Its compatibility with the mainstream is the potentially poisonous thing about fashwave. It’s the first pop music of the far right that doesn’t sound like it was made by and for people who had chosen to completely alienate themselves from the world.

In the early 80s, the Oi! music that soundtracked the far-right skinhead movement in Britain – and which gained a new set of admirers later in the US, where a second wave of racist punk bands emerged – made no concessions to the mainstream in either music or image. The songs were nasty, brutish and short, with lyrics that hammered home their message in the bluntest of sloganeering: “If you stand and look around you / You’ll see your cities taken away / We can only stand and watch them / As the white youth’s got no say,” as British Standard put it in Keep Britain White.

In the early 90s, the Scandinavian black metal movement became associated with neo-Nazism, not just because some its prime movers – such as Varg Vikernes of Burzum – were public in their support for it, but also because its themes of paganism, of longing for rule by force, of reverence for pre-Christian mythology, tied in with far-right ideas about national identity. And black metal remains a potent force because it managed to create something new artistically, which still appeals to music fans, even those who would condemn the beliefs of some of the music’s makers. The linkage between metal, norse mythology and fascism has been established, and it remains troubling to those who are interested in the first two but not the third – in the Faroe Islands this summer, I was talking to the manager of a “Viking metal” band who, before I could even formulate the question, was at pains to insist they were not in any way far-right in their political views.

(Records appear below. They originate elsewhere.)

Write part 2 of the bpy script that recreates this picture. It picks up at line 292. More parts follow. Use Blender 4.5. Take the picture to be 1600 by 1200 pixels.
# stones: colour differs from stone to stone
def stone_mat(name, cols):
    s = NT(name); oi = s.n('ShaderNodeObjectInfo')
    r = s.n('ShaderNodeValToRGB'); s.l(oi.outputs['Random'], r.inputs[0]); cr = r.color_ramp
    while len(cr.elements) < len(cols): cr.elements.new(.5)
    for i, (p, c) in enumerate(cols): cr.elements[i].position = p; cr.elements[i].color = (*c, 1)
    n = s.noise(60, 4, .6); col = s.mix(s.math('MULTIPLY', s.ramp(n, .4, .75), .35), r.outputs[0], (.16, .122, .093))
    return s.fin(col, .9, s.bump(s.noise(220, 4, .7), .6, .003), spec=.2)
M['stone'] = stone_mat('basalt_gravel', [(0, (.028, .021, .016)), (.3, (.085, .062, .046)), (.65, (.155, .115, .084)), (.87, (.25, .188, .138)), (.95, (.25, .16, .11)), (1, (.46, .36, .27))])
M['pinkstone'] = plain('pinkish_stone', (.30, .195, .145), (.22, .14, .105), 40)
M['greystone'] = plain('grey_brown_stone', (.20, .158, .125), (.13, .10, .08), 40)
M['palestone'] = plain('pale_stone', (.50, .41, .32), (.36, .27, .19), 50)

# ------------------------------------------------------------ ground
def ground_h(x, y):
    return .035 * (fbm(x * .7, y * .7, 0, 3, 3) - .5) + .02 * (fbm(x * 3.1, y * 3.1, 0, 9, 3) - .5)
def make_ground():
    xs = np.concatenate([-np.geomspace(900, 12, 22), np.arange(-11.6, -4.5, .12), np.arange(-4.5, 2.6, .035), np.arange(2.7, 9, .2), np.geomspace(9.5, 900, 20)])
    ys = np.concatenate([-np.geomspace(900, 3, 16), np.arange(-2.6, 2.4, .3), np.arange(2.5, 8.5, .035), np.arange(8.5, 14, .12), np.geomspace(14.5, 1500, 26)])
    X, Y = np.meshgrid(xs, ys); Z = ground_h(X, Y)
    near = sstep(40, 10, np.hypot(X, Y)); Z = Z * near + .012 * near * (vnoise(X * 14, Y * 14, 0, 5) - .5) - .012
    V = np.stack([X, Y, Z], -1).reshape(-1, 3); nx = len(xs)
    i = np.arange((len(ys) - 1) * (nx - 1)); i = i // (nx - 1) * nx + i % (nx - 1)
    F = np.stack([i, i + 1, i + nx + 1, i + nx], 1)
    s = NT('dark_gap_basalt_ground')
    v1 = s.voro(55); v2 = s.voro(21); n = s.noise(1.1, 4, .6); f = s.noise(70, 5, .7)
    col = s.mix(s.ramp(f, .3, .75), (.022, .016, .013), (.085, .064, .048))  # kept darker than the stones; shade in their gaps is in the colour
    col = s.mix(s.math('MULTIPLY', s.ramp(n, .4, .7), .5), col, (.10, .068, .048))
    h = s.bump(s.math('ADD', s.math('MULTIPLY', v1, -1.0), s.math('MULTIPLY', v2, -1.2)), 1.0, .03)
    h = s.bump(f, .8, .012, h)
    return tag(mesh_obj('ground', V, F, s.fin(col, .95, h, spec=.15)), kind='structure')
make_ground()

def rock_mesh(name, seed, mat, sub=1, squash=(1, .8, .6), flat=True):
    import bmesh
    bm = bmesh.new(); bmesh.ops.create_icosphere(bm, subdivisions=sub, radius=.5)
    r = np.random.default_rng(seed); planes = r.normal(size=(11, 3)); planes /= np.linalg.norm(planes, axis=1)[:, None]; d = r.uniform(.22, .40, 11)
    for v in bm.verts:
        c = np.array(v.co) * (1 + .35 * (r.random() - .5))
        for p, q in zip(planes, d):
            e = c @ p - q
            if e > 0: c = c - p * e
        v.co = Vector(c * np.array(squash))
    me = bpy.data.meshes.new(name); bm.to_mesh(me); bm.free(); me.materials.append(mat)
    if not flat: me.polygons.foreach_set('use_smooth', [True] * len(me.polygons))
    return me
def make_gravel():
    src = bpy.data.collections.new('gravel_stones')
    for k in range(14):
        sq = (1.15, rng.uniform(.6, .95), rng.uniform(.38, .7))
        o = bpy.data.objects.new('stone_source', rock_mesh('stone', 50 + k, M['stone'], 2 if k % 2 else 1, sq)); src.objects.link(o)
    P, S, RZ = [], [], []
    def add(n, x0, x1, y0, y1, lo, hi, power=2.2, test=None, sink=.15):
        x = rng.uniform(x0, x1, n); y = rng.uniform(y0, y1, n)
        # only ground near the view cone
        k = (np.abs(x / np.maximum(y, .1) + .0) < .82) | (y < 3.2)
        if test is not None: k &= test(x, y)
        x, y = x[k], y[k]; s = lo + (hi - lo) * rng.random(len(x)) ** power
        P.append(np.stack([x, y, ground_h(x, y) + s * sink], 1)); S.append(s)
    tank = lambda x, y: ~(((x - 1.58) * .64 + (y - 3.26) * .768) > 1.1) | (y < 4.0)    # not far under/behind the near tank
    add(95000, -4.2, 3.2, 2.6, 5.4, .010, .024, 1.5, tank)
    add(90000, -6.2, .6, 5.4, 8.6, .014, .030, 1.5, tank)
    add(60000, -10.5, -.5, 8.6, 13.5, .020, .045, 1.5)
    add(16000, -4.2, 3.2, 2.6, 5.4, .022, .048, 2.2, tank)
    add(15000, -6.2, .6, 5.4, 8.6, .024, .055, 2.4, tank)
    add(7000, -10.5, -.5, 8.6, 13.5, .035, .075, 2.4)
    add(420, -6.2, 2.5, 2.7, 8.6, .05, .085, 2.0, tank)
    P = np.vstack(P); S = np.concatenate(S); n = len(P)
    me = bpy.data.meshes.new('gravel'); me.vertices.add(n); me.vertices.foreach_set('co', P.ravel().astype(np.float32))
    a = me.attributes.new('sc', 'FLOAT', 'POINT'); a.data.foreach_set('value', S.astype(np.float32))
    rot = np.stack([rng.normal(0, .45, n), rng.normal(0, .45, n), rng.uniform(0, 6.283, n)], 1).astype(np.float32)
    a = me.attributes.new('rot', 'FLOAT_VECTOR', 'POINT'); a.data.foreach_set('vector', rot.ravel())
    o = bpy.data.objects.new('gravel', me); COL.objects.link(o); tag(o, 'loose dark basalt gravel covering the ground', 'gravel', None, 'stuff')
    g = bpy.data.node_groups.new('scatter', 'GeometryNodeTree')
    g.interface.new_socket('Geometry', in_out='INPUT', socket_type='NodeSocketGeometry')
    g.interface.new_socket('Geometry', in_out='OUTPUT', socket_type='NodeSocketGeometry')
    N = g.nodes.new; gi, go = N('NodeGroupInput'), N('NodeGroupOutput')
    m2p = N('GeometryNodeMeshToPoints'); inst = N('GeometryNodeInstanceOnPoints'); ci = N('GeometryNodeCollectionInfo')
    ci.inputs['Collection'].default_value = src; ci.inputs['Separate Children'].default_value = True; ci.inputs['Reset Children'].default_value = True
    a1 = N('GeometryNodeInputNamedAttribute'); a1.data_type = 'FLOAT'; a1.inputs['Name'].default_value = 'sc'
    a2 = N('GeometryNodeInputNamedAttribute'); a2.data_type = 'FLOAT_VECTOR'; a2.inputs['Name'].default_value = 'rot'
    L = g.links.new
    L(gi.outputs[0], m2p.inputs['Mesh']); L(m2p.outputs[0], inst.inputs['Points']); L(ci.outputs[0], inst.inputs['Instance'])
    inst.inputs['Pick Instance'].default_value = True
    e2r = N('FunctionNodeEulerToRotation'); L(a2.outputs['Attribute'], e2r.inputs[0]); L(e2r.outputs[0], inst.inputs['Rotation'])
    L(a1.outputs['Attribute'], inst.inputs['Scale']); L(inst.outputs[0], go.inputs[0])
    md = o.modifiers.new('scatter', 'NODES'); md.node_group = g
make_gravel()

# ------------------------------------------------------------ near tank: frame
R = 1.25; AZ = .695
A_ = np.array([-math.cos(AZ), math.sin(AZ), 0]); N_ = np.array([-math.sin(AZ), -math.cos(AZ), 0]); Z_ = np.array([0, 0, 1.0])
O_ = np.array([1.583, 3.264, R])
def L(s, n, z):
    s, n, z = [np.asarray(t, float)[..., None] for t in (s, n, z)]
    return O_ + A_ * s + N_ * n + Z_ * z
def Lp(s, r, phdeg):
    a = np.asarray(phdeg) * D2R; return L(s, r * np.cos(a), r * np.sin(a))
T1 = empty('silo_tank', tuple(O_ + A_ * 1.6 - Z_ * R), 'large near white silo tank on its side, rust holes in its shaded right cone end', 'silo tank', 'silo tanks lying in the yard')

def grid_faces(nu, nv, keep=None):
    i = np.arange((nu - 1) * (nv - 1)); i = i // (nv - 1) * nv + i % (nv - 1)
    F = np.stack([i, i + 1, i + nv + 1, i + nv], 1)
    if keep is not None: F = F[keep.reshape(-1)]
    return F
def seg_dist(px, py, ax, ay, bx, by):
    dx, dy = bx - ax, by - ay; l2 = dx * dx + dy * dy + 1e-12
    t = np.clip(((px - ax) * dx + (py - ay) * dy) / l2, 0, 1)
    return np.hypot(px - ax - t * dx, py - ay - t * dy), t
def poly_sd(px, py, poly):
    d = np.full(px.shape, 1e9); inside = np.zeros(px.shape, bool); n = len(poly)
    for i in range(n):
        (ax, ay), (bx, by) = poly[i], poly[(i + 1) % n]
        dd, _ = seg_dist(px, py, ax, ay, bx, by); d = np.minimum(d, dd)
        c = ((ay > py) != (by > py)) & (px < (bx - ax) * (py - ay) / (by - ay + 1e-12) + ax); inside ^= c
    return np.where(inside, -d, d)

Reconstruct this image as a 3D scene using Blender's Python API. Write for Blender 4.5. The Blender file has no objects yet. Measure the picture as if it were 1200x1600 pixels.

To be a fashwave artist or fan, you don’t need to have a shaved head and 18-hole boots, like the Oi! bands. You don’t need to have long hair, lots of leather and a tolerance for blast beats, like the black metal bands. Fashwave is the music that normalises fascism, even if coolness is a way away. If it comes up on your streaming service, you’ll just hear instrumental synth music, though maybe with some odd touches – why does the beat sound like marching jackboots? It’s only when you check the artist and track title you realise something is up: hmmm, this one is called Galatic Lebensraum and it’s by Cybernazi.

The Buzzfeed article, though, has woken up those platforms that have been unwittingly promoting fascism. Since it was published, Cybernazi has been kicked off Soundcloud – or, as his supporters on social media put it, “shoah’d”. That said, you can still find Stormcloak there (with antisemitic artwork, and tracks including Right Wing Surf Squad), and Xurious, with its runic logo.

Nevertheless, it’s perhaps wise not to get in too much of a lather about this new wave of fascist music. It may be played at alt-right rallies, but it doesn’t seem to have developed much traction beyond the hardest core of hardcores. Xurious has just 813 followers on Soundcloud; Stormcloak has 194. Cybernazi, the notional “star” of fashwave, has fewer than 3,000 subscribers to his YouTube channel.

The chances are fashwave will, like Oi!, never impinge on the mainstream. The writer Stuart Maconie described Oi! as “punk’s stunted idiot half-brother, musically primitive and politically unsavoury”. It’s hard not think that if anyone is still talking about fashwave in 20 years’ time, they’ll be using similar language.

This article was amended on 16 December 2016. An earlier version referred to Xurious’s “swastika-adapted logo”. Xurious contacted us after publication to point out that the logo is a Gibor rune.